[Data listing]
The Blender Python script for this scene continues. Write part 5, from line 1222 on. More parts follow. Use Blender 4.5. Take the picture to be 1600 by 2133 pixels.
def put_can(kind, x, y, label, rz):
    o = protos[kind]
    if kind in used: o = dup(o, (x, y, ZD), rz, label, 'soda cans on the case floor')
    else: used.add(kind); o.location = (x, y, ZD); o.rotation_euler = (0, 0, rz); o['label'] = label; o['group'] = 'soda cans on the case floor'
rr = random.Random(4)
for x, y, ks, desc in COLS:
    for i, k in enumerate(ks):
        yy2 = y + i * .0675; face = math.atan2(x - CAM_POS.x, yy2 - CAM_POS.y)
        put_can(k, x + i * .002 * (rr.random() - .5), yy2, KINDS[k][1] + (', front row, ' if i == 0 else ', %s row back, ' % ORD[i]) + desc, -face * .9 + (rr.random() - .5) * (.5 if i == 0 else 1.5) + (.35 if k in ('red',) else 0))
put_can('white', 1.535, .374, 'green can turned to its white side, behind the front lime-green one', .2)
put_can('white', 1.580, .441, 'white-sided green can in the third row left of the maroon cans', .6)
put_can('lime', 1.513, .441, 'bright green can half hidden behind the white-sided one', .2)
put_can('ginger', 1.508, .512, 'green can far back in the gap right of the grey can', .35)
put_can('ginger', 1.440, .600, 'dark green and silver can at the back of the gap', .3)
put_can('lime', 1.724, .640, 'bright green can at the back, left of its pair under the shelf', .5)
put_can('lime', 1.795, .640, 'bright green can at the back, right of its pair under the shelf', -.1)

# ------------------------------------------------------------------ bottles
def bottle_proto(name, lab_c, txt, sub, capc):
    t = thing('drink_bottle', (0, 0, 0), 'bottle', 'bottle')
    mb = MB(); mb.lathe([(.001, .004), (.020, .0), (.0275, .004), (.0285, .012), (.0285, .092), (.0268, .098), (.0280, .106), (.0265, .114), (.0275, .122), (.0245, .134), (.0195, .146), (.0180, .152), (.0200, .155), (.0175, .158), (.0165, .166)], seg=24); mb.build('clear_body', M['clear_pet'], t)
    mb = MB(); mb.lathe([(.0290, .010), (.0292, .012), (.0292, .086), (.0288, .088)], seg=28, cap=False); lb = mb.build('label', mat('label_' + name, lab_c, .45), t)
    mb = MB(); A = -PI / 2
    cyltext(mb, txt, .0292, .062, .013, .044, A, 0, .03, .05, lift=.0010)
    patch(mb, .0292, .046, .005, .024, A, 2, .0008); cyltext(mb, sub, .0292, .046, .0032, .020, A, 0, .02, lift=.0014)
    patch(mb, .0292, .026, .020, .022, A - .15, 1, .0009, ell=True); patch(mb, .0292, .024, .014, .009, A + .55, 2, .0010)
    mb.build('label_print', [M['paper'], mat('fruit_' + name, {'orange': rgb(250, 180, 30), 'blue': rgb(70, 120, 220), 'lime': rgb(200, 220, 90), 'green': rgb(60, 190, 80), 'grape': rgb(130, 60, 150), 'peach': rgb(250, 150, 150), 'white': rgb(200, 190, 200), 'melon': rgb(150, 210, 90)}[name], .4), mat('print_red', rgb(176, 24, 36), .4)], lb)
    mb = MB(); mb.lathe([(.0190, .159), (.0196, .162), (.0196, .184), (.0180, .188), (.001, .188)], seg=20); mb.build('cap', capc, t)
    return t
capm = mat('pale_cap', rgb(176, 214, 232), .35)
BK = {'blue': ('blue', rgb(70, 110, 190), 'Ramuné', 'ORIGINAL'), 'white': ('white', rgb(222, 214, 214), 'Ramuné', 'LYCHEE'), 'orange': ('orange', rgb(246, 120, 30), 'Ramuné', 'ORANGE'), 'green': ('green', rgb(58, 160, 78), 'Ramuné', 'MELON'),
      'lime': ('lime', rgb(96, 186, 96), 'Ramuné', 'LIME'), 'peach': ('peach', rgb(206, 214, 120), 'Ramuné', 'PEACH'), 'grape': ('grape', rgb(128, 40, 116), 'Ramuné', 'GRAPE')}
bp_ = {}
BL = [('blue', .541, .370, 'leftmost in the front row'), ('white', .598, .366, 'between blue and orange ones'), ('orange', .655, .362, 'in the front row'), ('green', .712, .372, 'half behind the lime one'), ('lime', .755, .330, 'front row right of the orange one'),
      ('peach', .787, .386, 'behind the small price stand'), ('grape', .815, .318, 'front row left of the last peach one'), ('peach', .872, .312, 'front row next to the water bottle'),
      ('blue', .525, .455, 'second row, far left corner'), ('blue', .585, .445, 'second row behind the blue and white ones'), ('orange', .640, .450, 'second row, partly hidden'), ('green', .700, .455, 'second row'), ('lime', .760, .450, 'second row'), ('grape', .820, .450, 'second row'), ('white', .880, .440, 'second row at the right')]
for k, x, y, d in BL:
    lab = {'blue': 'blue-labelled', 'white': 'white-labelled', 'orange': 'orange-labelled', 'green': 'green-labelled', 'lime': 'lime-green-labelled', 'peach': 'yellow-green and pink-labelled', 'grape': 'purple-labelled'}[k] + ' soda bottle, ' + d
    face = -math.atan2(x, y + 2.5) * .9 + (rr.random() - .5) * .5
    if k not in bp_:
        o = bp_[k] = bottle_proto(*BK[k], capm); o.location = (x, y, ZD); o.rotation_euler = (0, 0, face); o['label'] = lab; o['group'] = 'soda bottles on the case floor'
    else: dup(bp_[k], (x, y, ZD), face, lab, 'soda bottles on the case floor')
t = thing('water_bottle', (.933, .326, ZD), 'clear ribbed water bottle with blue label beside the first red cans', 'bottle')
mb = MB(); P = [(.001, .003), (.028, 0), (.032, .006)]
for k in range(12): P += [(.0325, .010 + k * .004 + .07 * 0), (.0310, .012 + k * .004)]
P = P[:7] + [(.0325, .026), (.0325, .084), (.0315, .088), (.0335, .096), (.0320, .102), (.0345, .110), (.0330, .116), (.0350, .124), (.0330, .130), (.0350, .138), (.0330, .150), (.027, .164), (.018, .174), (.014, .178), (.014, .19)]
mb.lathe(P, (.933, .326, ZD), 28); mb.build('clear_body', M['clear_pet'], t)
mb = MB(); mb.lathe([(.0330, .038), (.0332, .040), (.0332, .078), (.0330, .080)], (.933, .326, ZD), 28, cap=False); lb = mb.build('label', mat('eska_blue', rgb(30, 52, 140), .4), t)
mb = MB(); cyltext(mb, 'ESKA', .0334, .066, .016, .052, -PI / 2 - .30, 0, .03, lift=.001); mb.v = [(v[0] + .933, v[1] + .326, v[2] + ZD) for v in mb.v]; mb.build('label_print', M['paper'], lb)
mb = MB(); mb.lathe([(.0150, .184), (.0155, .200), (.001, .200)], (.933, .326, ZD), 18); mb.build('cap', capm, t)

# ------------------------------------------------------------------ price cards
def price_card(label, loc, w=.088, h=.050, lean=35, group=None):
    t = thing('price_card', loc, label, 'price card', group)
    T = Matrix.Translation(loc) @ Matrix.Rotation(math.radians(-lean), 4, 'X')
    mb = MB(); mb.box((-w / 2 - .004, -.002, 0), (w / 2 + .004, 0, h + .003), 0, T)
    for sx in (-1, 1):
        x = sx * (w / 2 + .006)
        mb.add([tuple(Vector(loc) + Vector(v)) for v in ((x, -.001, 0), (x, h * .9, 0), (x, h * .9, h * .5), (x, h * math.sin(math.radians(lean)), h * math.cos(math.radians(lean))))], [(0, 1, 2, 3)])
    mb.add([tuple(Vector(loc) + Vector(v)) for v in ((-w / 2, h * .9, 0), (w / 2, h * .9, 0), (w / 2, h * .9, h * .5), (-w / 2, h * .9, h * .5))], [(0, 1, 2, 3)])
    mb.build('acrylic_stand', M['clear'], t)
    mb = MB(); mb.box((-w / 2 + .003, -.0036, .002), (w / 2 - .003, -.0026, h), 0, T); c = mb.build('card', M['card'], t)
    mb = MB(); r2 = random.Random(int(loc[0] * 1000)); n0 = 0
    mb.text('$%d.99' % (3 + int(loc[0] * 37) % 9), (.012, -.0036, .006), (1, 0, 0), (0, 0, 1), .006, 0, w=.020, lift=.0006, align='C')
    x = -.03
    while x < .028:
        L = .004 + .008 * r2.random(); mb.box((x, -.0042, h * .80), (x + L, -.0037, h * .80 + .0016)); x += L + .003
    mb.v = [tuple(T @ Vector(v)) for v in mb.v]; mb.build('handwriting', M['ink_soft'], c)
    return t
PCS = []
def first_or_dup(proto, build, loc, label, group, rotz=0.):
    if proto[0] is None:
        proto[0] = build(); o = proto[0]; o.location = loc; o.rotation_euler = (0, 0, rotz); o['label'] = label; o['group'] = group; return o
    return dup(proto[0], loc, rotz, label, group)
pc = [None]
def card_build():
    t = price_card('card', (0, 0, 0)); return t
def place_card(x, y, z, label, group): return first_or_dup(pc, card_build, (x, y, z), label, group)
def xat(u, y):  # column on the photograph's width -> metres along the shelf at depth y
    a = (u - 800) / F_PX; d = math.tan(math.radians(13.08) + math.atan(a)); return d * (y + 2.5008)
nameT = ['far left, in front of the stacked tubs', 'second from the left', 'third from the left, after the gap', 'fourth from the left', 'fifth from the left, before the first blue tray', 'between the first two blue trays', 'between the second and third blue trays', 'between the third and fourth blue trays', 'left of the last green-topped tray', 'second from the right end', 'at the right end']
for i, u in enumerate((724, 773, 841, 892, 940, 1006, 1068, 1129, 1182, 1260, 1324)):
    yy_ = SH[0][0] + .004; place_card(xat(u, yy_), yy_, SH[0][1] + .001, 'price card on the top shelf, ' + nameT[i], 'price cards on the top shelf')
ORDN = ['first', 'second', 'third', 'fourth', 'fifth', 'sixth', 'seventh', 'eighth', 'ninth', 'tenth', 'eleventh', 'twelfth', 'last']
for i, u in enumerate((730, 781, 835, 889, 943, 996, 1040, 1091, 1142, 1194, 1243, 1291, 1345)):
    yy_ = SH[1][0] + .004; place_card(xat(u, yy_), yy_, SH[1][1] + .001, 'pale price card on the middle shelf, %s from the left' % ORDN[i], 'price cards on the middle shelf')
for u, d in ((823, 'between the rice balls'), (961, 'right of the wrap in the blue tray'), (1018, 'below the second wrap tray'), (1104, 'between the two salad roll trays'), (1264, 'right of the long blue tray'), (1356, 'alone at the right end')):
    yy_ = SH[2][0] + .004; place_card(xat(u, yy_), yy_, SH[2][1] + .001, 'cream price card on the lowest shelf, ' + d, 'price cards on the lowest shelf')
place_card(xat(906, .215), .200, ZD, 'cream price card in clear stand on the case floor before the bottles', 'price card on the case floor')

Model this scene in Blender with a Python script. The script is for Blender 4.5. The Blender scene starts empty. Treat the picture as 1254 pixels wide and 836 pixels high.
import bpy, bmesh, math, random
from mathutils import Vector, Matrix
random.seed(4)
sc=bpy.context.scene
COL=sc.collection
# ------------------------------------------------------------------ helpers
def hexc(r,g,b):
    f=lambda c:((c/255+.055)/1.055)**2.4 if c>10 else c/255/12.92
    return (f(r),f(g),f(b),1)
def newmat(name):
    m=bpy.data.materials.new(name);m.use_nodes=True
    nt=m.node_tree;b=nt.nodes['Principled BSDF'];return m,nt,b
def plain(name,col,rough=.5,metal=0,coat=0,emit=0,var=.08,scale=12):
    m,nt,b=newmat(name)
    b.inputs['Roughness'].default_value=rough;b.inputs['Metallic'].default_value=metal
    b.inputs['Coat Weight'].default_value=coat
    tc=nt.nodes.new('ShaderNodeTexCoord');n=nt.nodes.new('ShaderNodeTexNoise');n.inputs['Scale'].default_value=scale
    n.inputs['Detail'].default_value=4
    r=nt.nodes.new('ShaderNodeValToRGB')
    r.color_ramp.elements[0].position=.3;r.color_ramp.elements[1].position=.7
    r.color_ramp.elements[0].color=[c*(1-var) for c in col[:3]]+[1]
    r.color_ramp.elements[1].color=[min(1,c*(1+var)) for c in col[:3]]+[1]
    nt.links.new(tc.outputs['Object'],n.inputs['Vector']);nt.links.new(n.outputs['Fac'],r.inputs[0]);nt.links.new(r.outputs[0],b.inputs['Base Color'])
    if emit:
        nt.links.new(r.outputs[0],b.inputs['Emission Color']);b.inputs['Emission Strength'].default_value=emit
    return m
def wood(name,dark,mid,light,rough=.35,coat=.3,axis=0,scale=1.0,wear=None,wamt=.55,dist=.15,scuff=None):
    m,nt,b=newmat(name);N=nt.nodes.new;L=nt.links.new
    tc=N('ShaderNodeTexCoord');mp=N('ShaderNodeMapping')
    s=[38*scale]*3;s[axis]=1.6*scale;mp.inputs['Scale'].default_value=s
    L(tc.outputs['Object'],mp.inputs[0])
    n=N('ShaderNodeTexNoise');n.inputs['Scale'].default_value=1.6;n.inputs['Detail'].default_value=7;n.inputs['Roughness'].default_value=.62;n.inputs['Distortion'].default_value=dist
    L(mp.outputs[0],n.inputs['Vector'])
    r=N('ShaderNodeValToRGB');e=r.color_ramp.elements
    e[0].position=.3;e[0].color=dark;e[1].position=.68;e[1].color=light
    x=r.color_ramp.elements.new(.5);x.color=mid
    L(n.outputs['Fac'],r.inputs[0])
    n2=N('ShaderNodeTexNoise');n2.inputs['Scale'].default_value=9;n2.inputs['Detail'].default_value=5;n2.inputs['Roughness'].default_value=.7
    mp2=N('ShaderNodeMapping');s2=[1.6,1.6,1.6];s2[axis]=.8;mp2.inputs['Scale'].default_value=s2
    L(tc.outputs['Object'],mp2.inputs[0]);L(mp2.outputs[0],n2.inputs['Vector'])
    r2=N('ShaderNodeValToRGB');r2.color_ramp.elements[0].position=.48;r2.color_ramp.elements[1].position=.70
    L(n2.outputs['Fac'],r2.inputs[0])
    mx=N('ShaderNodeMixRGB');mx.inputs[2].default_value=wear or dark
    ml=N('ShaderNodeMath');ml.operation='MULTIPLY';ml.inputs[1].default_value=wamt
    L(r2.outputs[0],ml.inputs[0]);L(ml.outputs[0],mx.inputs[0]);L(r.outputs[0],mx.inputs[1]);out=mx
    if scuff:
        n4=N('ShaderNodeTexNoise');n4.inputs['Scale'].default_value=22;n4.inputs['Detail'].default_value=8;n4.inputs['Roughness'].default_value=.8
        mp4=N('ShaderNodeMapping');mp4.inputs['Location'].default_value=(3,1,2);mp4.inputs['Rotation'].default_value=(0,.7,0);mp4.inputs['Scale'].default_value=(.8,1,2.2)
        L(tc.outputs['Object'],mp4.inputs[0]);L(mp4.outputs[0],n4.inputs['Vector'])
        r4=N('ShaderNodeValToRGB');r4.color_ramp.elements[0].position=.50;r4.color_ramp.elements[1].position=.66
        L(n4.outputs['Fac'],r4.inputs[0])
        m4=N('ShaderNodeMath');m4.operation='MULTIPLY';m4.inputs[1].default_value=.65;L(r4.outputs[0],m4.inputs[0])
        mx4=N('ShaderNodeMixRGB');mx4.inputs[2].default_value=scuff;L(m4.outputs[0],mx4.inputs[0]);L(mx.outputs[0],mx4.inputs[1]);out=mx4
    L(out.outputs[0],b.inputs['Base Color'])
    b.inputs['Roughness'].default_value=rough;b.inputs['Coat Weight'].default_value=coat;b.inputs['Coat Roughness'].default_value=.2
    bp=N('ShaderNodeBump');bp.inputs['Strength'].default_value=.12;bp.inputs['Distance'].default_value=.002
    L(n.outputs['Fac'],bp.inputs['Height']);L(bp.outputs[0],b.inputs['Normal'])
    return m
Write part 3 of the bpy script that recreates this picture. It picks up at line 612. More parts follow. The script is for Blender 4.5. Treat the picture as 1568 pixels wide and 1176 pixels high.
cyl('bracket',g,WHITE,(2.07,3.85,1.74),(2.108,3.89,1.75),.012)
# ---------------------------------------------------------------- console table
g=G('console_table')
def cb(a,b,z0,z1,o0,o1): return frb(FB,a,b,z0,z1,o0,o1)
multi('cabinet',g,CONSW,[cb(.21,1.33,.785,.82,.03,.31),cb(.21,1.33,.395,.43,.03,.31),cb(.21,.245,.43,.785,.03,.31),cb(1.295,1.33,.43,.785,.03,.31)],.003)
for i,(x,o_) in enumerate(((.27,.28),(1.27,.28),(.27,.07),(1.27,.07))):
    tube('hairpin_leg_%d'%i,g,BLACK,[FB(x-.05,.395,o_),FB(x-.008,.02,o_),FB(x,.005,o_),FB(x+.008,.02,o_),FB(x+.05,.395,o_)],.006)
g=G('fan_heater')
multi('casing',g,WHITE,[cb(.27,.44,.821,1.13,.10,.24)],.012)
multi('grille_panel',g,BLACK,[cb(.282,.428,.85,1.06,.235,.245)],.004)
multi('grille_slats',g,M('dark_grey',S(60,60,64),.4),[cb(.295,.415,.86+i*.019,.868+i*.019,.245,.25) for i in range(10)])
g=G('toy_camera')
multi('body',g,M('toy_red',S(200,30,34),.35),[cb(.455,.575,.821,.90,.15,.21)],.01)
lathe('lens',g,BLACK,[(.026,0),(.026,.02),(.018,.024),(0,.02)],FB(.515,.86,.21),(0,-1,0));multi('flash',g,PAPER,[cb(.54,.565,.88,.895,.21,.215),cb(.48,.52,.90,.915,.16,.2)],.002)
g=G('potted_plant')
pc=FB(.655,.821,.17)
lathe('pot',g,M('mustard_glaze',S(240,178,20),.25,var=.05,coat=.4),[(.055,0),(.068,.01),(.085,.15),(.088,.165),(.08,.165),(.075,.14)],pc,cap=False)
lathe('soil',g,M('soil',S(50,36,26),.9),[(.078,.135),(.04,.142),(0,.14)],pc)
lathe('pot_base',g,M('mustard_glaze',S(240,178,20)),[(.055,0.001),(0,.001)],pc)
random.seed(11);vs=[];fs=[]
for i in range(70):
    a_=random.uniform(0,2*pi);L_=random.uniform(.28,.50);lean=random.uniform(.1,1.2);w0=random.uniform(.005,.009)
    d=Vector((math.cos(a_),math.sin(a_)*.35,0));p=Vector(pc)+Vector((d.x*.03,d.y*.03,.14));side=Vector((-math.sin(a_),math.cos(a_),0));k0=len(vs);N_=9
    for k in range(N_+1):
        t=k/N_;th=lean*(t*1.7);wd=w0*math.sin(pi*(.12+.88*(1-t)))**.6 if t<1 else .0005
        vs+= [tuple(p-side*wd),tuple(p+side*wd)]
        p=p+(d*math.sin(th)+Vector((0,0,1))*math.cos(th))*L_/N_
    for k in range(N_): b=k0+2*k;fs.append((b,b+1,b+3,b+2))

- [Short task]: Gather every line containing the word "picture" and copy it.

- [Task answer]:
The Blender Python script for this scene continues. Write part 5, from line 1222 on. More parts follow. Use Blender 4.5. Take the picture to be 1600 by 2133 pixels.
Model this scene in Blender with a Python script. The script is for Blender 4.5. The Blender scene starts empty. Treat the picture as 1254 pixels wide and 836 pixels high.
Write part 3 of the bpy script that recreates this picture. It picks up at line 612. More parts follow. The script is for Blender 4.5. Treat the picture as 1568 pixels wide and 1176 pixels high.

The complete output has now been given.